The company’s wholly-owned subsidiary Cathay Life Insurance will invest on behalf of Cathay Financial Holdings, becoming the largest insurance investment for offshore wind development. Cathay Financial said the Financial Supervisory Commission (FSC) approved its plans to invest through Cathay Wind Power Co. to acquire a 50% stake in Greater Changhua NW Holdings Ltd. and extend 50% of shareholder loans to Greater Changhua NW Holdings and Greater Changhua Offshore Wind Farm NW Ltd.
Cathay Wind Power, Denmark-based Orsted, and lending banks will sign a purchasing agreement, and Cathay Life Insurance will take a 99% stake in Cathay Wind Power.
The company’s General Manager Li Chang-keng (李長庚) said on Oct. 18 that by 2030, all Cathay Financial Holdings locations in Taiwan will be powered by 100% renewable energy.
In addition, Cathay Holding and Fubon Holding are the top two financial holding firms in Taiwan with total assets hitting NT$13.3 trillion and NT$11.78 trillion, respectively, as of the end of this year's first quarter.
In addition, Fubon Financial Holdings announced a subsidiary for renewable energy investments.

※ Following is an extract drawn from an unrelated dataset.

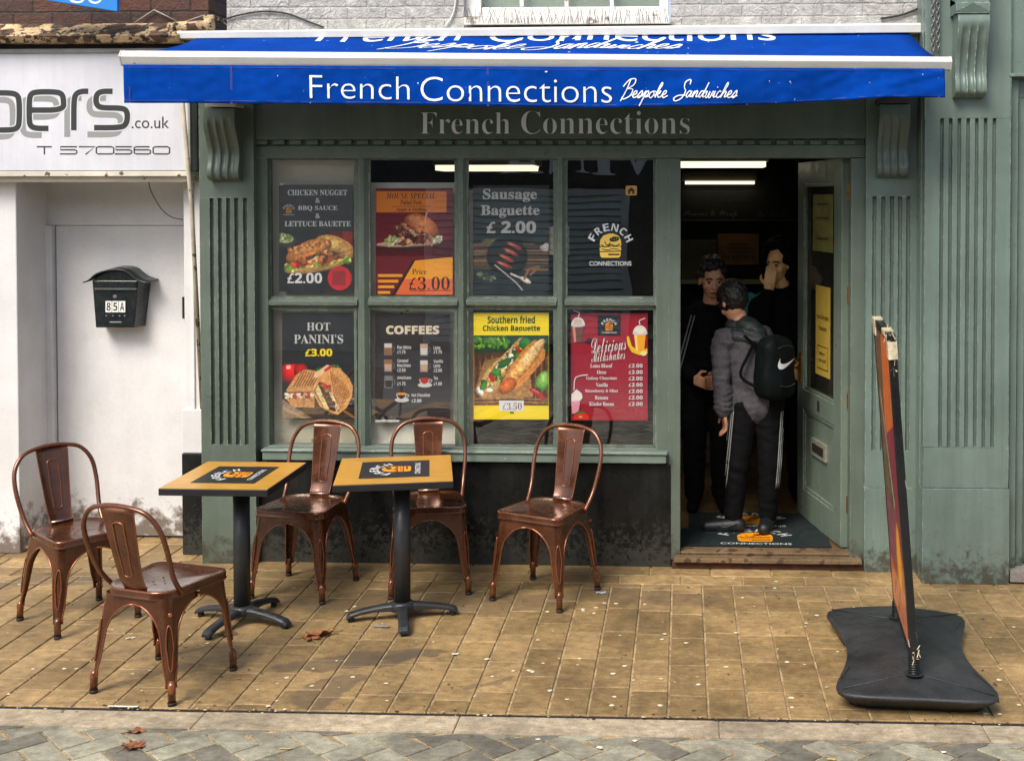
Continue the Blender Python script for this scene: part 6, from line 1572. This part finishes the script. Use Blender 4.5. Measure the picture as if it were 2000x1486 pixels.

Its wholly-owned subsidiary, Fubon Life Insurance, will establish a holding company, Star Shining Holding, to allocate funds to renewable investments.
The company said the plan, which is still pending FSC approval, could cost NT$2.4 billion. Fubon Life Insurance said the restructuring allows Star Shining Holding to be fully dedicated to solar energy development.